Bill Taylor (President, Taylor Shellfish Farms - Shelton, WA)
“Hood Canal is home to the two largest hatcheries that supply seed to the West Coast shellfish industry—which directly supports more than 150 local jobs and many more in related industries such as processing, sales and shipping. By protecting Olympic Peninsula forest and river watersheds, we ensure clean and safe water so that shellfish companies can continue to grow and benefit the economy and ecology of Washington State. These watersheds are also natural filters for drinking water and vital to a healthy Hood Canal and Puget Sound. We must do all we can to protect the peninsula forest and river watersheds to guarantee our inland waters stay clear and sparkling. Today folks in the Wild Olympics Campaign are coming together to find the best way to do just that—to find common ground to protect our wild forests and rivers for the clean water and salmon we need.”
 
Mark and Desiree Dodson (Owners, Westport Inn - Westport, WA)

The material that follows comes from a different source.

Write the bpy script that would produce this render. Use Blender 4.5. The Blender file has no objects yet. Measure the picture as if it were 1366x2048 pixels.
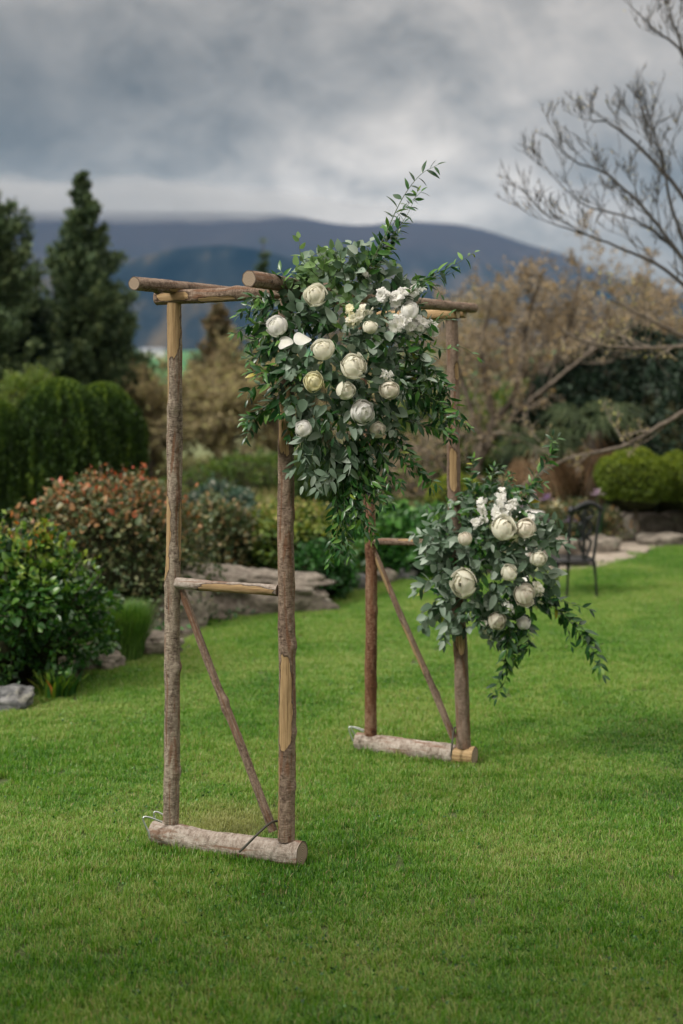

“The Olympic Peninsula and our beautiful coast draw visitors from all over. During our 22 years in Westport, we’ve watched people come here to fish, clam, surf, bird watch, hike, camp, beachcomb and otherwise enjoy our wild coast. They stay in motels like ours, eat in local restaurants, shop in area stores, or choose to make their homes here–keeping our community’s cash registers ringing. In Grays Harbor County, travel spending alone brought in more than $253 million in 2009–directly supporting 4,900 jobs–nearly 16 percent of our county’s employment.
 
Doug Rose (Fishing Guide - Forks, WA)
“As an outdoor writer, fly fishing guide, and avid duck and grouse hunter, I welcome the additional protections that Congressman Dicks and Senator Murray are proposing. They will help protect the water quality that anadromous fish require, and preserve the upper basin spawning grounds of species like cutthroat, summer steelhead and bull trout. And I will still be able to take my clients to hunt and fish in all of the areas in the proposal and bring along my black Labrador retriever, Ruby."
 
John Yonich (Owner, D & R Theatre, Backstage Espresso, Scoops Ice Cream and Amore' Restaurant - Aberdeen, WA)
“I’ve sold, molded, bought, cut and shipped millions of board feet of wood products over the years. And I know our ancient rainforests are like nowhere else on Earth. People from all over the world come to marvel at the towering fir, spruce, and cedars in our forests. Fishermen come from all points to fish our rivers. Nearly 4,900 jobs—16 percent of all employment in our county—are dependent on travel dollars. I’m just one of 40 local Harbor businesses to support the Wild Olympics effort. Investors need certainty and want to know that what brings people here now will be here decades into the future. Wild Olympics can provide that. Let’s not miss this opportunity.”